1. Eles não têm qualquer problema com a adoração contemporâneo, de gênero neopentecostal, incluindo nisso os estilos extremados do “heavy metal”.
2. Eles são complacentes no que se refere a separação do mundanismo [ver nota 2].
3. Não se preocupam com a orientação e condução pessoal de Deus na vida do crente nas grandes decisões a serem tomadas na vida (verdadeira soberania), dando assim um golpe certeiro na consagração sincera de vida.
4. Mantêm opiniões contrárias ao quarto mandamento, menosprezando o Dia do Senhor, dando assim outro golpe à vida consagrada.

Quaisquer que sejam os seus pontos fortes e suas realizações (e alguns deles são homens brilhantes nos padrões humanos), ou seja, qual quer que for a sua visão teórica do Calvinismo, a má posição desses pregadores a respeito destas questões cruciais apenas irá encorajar uma desastrosa versão defeituosa do Calvinismo, e que levará as pessoas a serem cada vez mais devotadas ao mundo, e a se inclinarem a um estilo egocêntrico de vida.

Quando verdadeiramente proclamada, a soberania de Deus deve incluir consagração, reverência, obediência sincera à sua vontade, e separação do mundo.

Você não pode ter uma soteriologia Puritana (uma doutrina da salvação Puritana) sem uma santificação Puritana.
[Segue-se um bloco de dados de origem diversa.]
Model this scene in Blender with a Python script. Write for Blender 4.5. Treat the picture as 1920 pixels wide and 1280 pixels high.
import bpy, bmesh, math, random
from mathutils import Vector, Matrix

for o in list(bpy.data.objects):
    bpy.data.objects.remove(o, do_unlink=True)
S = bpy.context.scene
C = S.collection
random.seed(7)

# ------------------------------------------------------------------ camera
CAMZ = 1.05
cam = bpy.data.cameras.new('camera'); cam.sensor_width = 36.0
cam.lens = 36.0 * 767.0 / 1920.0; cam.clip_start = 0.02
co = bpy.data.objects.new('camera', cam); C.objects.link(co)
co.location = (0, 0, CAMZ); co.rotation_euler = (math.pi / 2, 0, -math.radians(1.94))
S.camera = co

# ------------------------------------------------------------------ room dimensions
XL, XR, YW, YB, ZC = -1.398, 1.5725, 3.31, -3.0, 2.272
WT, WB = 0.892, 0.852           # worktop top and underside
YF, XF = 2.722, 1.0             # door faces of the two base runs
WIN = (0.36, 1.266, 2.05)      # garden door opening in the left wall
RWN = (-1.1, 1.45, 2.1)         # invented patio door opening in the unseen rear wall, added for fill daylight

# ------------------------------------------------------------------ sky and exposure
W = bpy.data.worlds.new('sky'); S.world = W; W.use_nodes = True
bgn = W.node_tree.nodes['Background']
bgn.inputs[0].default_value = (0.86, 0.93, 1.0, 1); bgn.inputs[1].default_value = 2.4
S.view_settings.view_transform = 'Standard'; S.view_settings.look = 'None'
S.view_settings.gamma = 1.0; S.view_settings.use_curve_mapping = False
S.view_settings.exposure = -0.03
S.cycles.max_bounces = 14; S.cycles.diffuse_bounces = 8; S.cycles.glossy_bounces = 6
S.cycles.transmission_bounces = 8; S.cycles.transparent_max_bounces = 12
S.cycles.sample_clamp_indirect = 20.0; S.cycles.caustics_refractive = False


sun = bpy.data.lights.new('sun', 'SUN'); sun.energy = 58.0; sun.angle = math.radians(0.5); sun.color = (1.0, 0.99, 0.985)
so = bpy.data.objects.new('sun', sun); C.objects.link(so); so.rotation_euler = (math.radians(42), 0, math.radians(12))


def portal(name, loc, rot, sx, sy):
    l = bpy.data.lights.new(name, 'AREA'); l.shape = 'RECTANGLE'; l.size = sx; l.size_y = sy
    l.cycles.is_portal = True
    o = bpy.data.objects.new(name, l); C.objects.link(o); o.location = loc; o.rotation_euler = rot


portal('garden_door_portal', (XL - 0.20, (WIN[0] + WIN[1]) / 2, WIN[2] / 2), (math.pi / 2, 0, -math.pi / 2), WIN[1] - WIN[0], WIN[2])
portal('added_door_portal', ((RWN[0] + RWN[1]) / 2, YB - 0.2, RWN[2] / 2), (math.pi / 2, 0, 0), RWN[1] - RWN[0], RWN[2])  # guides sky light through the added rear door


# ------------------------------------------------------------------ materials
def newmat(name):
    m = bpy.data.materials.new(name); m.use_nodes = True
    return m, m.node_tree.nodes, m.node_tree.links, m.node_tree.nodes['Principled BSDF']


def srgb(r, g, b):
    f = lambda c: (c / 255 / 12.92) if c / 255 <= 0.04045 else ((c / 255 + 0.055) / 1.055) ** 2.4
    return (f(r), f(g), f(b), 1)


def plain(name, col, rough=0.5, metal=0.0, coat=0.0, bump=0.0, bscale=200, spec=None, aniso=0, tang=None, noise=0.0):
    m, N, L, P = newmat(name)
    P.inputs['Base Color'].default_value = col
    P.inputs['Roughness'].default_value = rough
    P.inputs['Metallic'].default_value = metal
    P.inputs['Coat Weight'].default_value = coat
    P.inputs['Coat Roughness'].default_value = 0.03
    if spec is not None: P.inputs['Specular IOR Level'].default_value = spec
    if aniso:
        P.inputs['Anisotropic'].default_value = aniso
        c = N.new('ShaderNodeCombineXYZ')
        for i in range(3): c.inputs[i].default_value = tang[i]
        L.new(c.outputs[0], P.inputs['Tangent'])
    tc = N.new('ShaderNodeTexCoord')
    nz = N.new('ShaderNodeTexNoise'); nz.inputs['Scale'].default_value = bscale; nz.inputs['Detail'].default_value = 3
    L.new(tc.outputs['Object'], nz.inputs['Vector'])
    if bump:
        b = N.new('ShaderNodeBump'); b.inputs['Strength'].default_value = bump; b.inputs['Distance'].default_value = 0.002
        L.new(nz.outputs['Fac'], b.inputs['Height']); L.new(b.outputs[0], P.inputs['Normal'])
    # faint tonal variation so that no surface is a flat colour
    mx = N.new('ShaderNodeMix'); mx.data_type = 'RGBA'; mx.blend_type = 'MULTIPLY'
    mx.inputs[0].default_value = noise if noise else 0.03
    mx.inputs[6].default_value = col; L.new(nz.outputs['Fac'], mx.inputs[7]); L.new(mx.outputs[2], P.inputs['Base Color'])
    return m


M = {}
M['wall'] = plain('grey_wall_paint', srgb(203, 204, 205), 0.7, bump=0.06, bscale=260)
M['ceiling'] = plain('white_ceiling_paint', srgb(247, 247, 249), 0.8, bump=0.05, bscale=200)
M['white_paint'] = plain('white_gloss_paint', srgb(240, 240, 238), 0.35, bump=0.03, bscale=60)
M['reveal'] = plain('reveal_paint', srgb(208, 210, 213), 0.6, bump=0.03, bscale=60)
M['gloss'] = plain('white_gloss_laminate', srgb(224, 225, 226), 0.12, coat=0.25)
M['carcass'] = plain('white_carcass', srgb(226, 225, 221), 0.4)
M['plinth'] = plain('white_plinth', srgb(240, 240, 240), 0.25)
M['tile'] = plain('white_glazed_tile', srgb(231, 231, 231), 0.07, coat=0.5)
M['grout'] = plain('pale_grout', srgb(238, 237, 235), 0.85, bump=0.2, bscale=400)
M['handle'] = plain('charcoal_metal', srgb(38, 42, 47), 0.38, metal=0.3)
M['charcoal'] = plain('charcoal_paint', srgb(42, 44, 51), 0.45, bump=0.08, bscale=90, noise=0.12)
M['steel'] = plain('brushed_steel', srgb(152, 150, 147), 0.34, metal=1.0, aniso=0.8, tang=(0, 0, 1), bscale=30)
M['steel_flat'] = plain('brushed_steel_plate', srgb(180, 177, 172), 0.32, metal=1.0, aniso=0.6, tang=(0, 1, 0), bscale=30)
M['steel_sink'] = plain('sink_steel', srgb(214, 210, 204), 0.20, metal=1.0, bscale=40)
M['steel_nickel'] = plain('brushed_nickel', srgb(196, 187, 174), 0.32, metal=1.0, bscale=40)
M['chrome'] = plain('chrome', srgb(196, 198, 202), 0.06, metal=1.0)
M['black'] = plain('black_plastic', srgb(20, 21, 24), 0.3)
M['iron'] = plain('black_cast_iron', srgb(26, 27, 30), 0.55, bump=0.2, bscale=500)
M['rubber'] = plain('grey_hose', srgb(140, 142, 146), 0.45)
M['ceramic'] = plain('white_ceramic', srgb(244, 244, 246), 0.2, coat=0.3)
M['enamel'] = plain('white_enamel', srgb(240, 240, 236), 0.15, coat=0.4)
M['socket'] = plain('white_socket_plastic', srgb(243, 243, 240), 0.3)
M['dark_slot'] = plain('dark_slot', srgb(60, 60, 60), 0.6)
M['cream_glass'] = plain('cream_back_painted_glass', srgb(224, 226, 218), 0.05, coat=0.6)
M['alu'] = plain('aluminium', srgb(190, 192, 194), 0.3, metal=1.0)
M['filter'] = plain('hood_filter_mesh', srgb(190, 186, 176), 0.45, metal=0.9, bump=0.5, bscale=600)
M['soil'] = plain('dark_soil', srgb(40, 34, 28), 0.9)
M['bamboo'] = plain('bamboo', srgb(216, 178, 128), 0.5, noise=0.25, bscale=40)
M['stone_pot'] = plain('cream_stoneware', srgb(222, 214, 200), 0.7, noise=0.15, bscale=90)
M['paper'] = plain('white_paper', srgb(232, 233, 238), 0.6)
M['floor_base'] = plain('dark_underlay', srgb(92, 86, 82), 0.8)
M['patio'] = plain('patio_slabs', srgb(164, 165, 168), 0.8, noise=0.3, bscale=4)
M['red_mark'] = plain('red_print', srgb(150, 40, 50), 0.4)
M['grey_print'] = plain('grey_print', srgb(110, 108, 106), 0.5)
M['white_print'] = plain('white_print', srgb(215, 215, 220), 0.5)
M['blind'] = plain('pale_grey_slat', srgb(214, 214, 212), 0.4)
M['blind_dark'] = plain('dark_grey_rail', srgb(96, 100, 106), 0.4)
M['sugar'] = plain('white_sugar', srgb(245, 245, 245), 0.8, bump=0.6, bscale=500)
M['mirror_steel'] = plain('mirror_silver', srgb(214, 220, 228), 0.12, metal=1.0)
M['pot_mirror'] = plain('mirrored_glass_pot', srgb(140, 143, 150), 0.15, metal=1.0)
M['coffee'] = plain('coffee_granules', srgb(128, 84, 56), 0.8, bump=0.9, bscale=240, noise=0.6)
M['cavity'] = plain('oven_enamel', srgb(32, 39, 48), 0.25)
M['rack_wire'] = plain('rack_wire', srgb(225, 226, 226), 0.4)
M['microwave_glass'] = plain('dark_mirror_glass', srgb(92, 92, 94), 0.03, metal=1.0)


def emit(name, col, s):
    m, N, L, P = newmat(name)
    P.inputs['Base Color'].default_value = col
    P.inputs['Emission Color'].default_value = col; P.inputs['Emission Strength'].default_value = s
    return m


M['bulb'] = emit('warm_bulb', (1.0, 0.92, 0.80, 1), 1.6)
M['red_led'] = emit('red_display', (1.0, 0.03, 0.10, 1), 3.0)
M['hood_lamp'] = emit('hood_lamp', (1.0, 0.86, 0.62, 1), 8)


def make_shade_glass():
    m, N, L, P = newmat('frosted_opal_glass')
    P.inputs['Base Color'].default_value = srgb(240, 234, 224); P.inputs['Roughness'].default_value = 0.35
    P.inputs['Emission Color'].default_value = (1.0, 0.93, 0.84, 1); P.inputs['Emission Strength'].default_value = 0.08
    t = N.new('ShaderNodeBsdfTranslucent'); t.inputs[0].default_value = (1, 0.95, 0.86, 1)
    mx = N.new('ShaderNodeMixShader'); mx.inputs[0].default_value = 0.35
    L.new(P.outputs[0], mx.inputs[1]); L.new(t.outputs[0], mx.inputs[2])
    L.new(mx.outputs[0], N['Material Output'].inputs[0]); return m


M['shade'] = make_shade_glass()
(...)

Você não deve atrair as pessoas a uma pregação Calvinista, ou qualquer outro tipo de pregação, usando iscas mundanas. Esperamos que os jovens neste movimento compreendam as implicações das doutrinas melhor do que seus mestres, e que não venham a transigir a verdade. Mas há ainda uma catástrofe iminente na promoção desta nova forma de Calvinismo.

Por que alguns cristãos britânicos que abraçavam as Doutrinas da Graça dão opiniões entusiasmadas a respeito de um livro como este? No passado, houve vezes em que subitamente muitos jovens se tornaram intelectualmente entusiasmados com a sólida doutrina cristã e, logo a seguir a abandonaram. Pense na tremenda reação que uma única palestra de Francis Schaeffer conseguia levantar em campus universitários na década de 60. Sem dúvida alguns jovens foram verdadeiramente salvos e perseveraram na fé e santificação, mas muitíssimos mais se desviaram deste caminho. Dominados pela superioridade de uma cosmovisão bíblica (como propagada por Fancis Schaeffer), eles momentaneamente desprezaram as idéias ilógicas, débeis deste mundo, mas a impressão dessas palestras em muitas pessoas era natural e não espiritual. O novo e inebriante Calvinismo presente, desfalcado de obediência prática irá certamente revelar-se efêmero, deixando a causa da reforma transigida e dissipada.

Essa forma de Calvinismo já chegou à Grã-Bretanha? Tristemente sim!  Basta olhar os “blogs” de alguns jovens pastores Reformados que se colocam à frente como mentores e conselheiros de outros. Quando você olha os seus “filmes favoritos”, e “música favorita” você os vê sem constrangimento algum nomear as principais bandas, músicas e entretenimento desta cultura depreciável, e é evidente que o mundo ainda está em seus corações. Anos atrás, tais irmãos não teriam sido batizados até que estivessem limpos do mundo; mas agora, você pode ir até mesmo para o seminário e não é questionado sobre essas coisas. Alguém pode hoje assumir um pastorado, com ídolos (não renunciados e não combatidos) na sala do trono de sua vida. Que esperança há para as igrejas que têm pastores cuja lealdade está tão dividida e distorcida?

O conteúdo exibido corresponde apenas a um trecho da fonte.